Jan 21, 2000, 17:35 (2 Talkback[s])
(Other stories by Ian Murphy)

"...while the Unix side has long offered features that Microsoft is still aspiring to, it seems congenitally incapable of understanding how to compete. ... The last few years have seen the rise of another low-cost Unix and one that appears to have the backing of a lot of industry vendors, resellers and commercial outlets. Linux has been steadily growing both in terms of sales, press coverage and market awareness."

"Over the last few years we have seen a protocol war as IPX/SPX, several NetBIOS derivatives and TCP/IP have fought for dominance. That TCP/IP has won is of little surprise given the availability of the core protocols and utilities on a large number of different operating systems. More importantly, the development of newer protocols and utilities moving away from just data and into the telephony and multimedia services was the killer blow. Just as important has been the role of TCP/IP on Unix platforms during the gestation and growth of the Internet. Not surprisingly, many of the key security issues, products and solutions are more likely to be available on Unix platforms rather than any other. This has also lead to a huge knowledge base for Unix and meant that the operating system has been through many years of attacks from hackers."
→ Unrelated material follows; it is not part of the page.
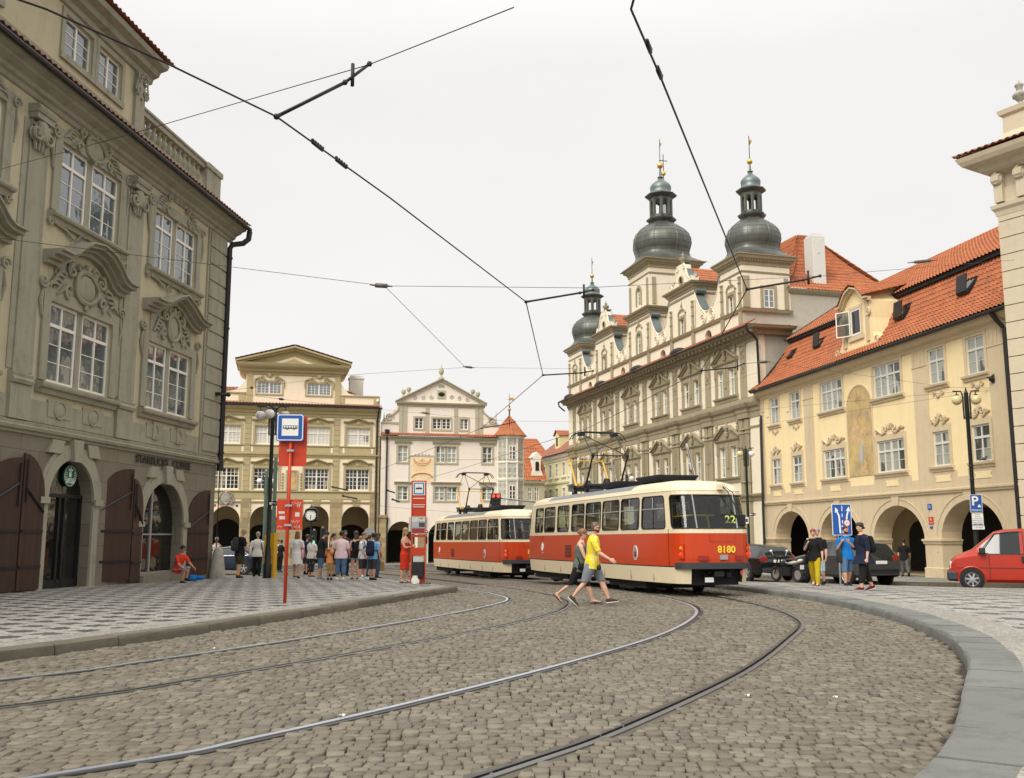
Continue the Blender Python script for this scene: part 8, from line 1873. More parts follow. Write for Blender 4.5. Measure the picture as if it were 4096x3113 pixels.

"If you take a look at the development of NT4 Service Packs, you will see just how many changes and fixes Microsoft has had to issue to make its TCP/IP stack and utilities such as DNS, DHCP and WINS appear to be industrial strength. Problems with the multi-homed routing and the lack of support for many of the more advanced TCP/IP protocols for telephony have also been a problem for Microsoft. There is no doubt that Microsoft recognises this and it has been very quick to point to what is happening with Windows 2000 and the massive extension to its TCP/IP stack."

"Linux is not a solution for everything but it is likely to provide Microsoft with stiff competition in the serious business arena. More importantly, if the US government does win its case with Microsoft, then the likely outcome will be a divorce between the Microsoft operating systems and general software divisions. This would expose Windows NT to the full force of competition from Linux and that would be extremely positive for the entire market."